A par da actividade normal e tímida desenvolvida pela desmotivada Companhia, algumas peripécias verdadeiramente rocambolescas iam servindo como motivadoras de uma maior aproximação e conhecimento do pessoal. Num dos dias, entendeu o inaudito Capitão C. que se devia abater uma vaca que tínhamos capturado e trazido para o aquartelamento de um dos patrulhamentos que tínhamos realizado nas redondezas, e munindo-se de uma pistola disparou dois tiros no bicho, ele mais não fez que soltar débeis mugidos mantendo-se placidamente de pé, ai o azougado Silva, condutor auto-rodas, que já não conduzia pois que tinha entrado directamente com o jipe, dentro do buraco junto da messe de Sargentos que o Cap. C. tinha mandado abrir igual ao que também mandara fazer, colado a messe de Oficiais e destinados a abrigos de protecção, pegou numa segunda-feira (marreta de cinco quilos) e pum…, deu uma pancada brutal e certeira na cabeça da vaca e ei-la como fulminada virada de pantanas, ganhou de imediato o cognome de mata-vacas que ainda hoje nas nossas reuniões de confraternização o acompanha; veio a ser um precioso auxiliar do Jaime, o cozinheiro da nossa messe. Nestes buracos que nunca serviram para nada, o da messe de Oficiais foi ainda palco de uma das mais hilariantes cenas a que assistimos: Num violentíssimo ataque ao aquartelamento em que caíram dentro deste dezenas de granadas de morteiro que provocaram imensos estragos, felizmente, sem acidentes pessoais porquanto na maioria nos metemos dentro dos abrigos desmoronou-se para dentro do abortado pré-abrigo a parede lateral da messe e que correspondia ao quarto dos Capitães C. e P. A., pelo que aquele ainda não completamente refeito do ataque, chamou o pessoal, para retirar os escombros e procurar a sua estimada máquina fotográfica, sendo que um dos rapazes ao encontrar uma máquina se apressou a entregá-la ao nervoso e ansioso Caria que de imediato respondeu: - Esse caixote é do P. A., a minha é uma Kodak genuína. Foi o efeito descompressor da tensão daqueles rapazes e o motivo de imensa gargalhada geral.

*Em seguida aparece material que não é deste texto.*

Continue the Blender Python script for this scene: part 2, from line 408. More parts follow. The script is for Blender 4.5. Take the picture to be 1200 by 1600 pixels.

Com este conjunto de acontecimentos vividos na área de intervenção da Companhia na solidão e isolamento deste local cercado de uma imensidão de mata verde luxuriante que deveria aparentar paz e tranquilidade, mas que era em nosso entendimento, propiciadora dos maiores receios, ansiedades e perigos que se vieram a confirmar; houve ainda oportunidade para as peripécias o mais caricatas possíveis. A messe de Sargentos era mensalmente gerida por um dos comensais, tendo nesta ocasião calhado ao inaudito trovador, Ernesto Fernandes (parece que ainda o estou a ver onde passava a maior parte do tempo; placidamente deitado a simultaneamente, fumar umas cigarrilhas de cheiro horroroso (Negritas), a ler e a beber latas de leite com chocolate; raramente tomava uma refeição como nós entendemos como normal. O Ernesto (bela voz que acompanhava à guitarra, é de origem indiana o que se nota acentuadamente), resolveu um dia presentear-nos com um almoço VIP, com dois pratos.
Estupefactos, quando nos sentamos à mesa, estava com a respectiva chave, dentro de cada prato, uma lata de atum ou sardinha em conserva por abrir. Quem quisesse podia trocar, eram dois pratos dizia o cómico sacripanta. Foi uma paródia pegada para a malta, apenas um pretensioso, isolado complexado Sargento da Companhia barafustou. Como nota curiosa relembro-me do ênfase com que esta codiciosa criatura salientava o facto de já aqui ter feito, em Fulacunda, uma comissão como Furriel Miliciano, mas curioso é que nas diversas conversas com as nossas conselheiras na tabanca, nenhuma delas o conhecia.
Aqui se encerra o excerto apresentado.